No obstante, ya en el siglo XX, el positivismo tendría sus detractores, encabezados por Charles A. Beard (1874-1948) y la New History norteamericana, quien no tardó en calificarlo como un “mero coleccionador de hechos”, acumulando una gran cantidad documental pero sin capacidad de síntesis interpretativa. Su concepto de Historia se basaba en la búsqueda de razones socioeconómicas para explicar los acontecimientos históricos.

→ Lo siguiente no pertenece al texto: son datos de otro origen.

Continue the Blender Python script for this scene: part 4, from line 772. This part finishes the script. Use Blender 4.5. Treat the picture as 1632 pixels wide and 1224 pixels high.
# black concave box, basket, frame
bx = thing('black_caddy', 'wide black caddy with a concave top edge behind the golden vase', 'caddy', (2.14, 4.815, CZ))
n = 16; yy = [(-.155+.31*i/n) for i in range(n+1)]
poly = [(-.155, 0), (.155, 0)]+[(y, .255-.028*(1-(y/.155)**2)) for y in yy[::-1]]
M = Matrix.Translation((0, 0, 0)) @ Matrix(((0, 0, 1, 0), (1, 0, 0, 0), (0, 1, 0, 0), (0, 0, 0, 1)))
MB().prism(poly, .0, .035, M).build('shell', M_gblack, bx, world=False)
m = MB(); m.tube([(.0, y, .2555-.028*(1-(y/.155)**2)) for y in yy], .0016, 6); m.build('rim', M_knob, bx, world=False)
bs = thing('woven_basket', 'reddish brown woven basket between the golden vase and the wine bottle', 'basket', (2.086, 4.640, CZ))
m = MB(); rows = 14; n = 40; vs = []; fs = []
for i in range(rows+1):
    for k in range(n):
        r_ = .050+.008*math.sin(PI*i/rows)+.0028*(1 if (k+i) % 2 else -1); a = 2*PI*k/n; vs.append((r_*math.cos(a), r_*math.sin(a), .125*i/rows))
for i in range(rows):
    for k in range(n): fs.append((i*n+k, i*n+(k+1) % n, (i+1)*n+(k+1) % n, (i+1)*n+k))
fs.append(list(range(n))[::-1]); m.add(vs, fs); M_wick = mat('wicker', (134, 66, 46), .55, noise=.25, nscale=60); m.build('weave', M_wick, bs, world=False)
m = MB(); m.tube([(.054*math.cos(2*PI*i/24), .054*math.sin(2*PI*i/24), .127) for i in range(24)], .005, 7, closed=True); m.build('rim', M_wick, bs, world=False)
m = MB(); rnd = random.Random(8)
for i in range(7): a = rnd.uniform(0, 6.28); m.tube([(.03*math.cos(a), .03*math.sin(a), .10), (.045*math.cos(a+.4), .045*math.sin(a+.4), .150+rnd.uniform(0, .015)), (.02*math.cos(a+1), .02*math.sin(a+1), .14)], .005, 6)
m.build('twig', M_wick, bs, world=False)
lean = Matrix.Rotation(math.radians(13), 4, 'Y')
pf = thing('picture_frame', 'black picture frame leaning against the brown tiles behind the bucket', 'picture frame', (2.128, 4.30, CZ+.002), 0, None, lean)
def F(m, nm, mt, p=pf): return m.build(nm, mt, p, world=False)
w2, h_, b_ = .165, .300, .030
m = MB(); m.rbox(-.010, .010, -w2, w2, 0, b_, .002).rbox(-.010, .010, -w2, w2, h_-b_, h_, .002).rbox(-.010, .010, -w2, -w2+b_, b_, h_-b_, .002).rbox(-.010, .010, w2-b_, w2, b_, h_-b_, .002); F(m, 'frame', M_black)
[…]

Por otro lado, en Francia nacería la Escuela de Annales, cuyos fundadores fueron Marc Bloch (1886-1944) y Lucien Febvre (1878-1956). Esta tomaría una postura crítica con el historicismo, atacando su culto al hecho histórico y el enfoque exclusivamente político, y con el positivismo, al que exige no sólo el estudio del pasado, sino ofrecer una historia al servicio del presente. La Escuela de Annales consideraría la Historia como una ciencia con un sistema teórico propio, capaz de abarcar de manera equitativa aspectos tanto políticos, como económicos, sociales o filosóficos y utilizando una metodología relacionada con otras ciencias, como la Geografía o la Antropología.

Rafael Altamira y Crevea
En España, el historiador Rafael Altamira (1866-1951) se ubicaría del lado de los franceses, rechazando el estudio de lo individual en una apuesta sin concesiones por la composición histórica, ampliándola más allá de la historia política y militar. Además, se mostraría crítico con el materialismo histórico propuesto por el marxismo, acusándolo de economicista y simplista, al atribuir al factor económico ser el motor del cambio en la Historia.
Esta idea de Historia sufriría intentos de despojarle de sus cualidades científicas y provendrían de campos ajenos a la misma. El filósofo Karl Popper (1902-1994) sostendría que la Historia carece de capacidad para enunciar generalizaciones teóricas, y que sólo puede atender a acontecimientos aislados, por lo que carece de método científico. Popper va más allá incluso, aseverando que ni tan siquiera podríamos hablar de una historia del pasado, puesto que todo son interpretaciones históricas, y que estas varían con el paso del tiempo. Del mismo modo, en los años ochenta del siglo XX, el politólogo neoconservador Francis Fukuyama (1952) llegaría a anunciar la "muerte de la historia", apoyándose en que la historia de las ideologías acabaría cuando todos los países asumieran el sistema democrático liberal, una vez cayera por su propio peso el sistema comunista. Evidentemente, el fracaso del capitalismo en algunas partes del mundo quitó la razón a Fukuyama y se la dio a sus opositores. Entonces, cabría preguntarse cual sería el "sujeto histórico", hacia que dirección tenderá la Historia y si  es cierto que nos hallamos en el "principio del fin" de la  misma, un otoño de la Historia, emulando a John Huizinga en su obra El otoño de la Edad Media, o si veremos como sigue su cauce hacia un nuevo paradigma histórico.

Bibliografía:

Carrera Ares, J.J. Razón de Historia. Estudios de Historiografía. Ed. Marcial Pons, Madrid, 2001.

Fontana, J. Historia. Análisis del Pasado y Proyecto Social. Ed. Crítica, Barcelona, 1982.